Harrington: Kit from the council’s Gaza warning

Former deputy leader of Westminster City Council ‘beyond words’ over Lammy’s ‘inaction’

Friday, 25th July

kit malthouse

Kit Malthouse MP [UK PARLT (cc-by-3.0)]

AS MPs tiptoe around their words on Israel’s military offensive in Gaza, the deaths of children and an avoidable starvation, you might have expected that one found warning foreign secretary David Lammy that he could end up in The Hague to be a hard left firebrand.

But no, one of the starkest contributions we’ve heard in the House of Commons since the war began came from Conservative MP Kit Malthouse. Around here we know him better as the former deputy leader of Westminster City Council.
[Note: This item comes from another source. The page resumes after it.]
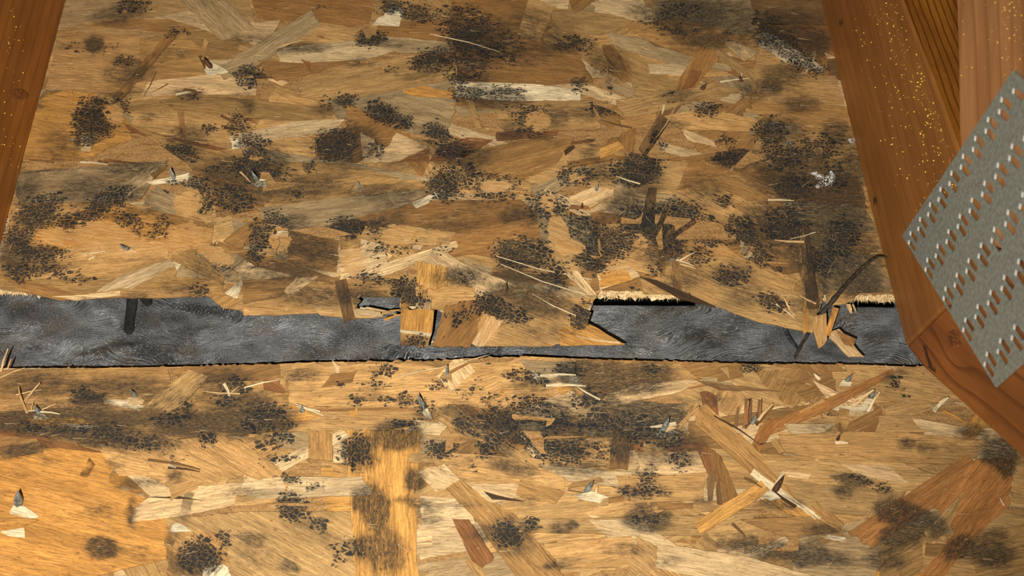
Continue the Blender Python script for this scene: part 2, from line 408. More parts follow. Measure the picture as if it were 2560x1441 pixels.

Remember? He opposed the introduction of the congestion charge among other things.

“I’m just beyond words really at his inaction and, frankly, complicity by inaction at what is going on,” Mr Malthouse told Mr Lammy on Monday.

“He himself said there’s a massive prison camp being constructed in the south of Gaza.

“He knows that leading genocide scholars from across the world now are ringing the alarm bells… can he not see that his inaction – and frankly, cowardice – is making this country irrelevant?

“Can he also not see the personal risk to him, given our international obligations, that he may end up at The Hague because of his inaction?”

Mr Malthouse then looked around the chamber – it wasn’t that busy as usual – and said: “Finally, an appeal to the Labour backbenches: We can’t get your leadership to change their minds, only you can if you organise and insist on change.”

In interviews this week Mr Lammy has been critical and gone as far as saying that the UK government has asked Israel to “think again”.

At one point in the Commons, he said: “Me raising my voice will not bring this war to an end.”

This was about as energetic as he got in a week when the Daily Express, a title so often derided for seeming to care for little more than weather and Princess Diana, published a front page photograph of an emaciated child with the headline: “For pity’s sake stop this now”, adding the situation in Gaza “shames us all”.

To find a Tory MP and a right-wing newspaper being so strident perhaps suggests a changing tenor.

Mr Malthouse, who was a councillor in Westminster for eight years, has faced the familiar pushback that if you want Israel to change course, you somehow do not care about the victims of the October 7 atrocity and the hostages still held by Hamas, nor appreciate the fear of a repeat.

It should be needless to say how possible it is to feel for all of the victims of this horrifying period of history and still want more from the government.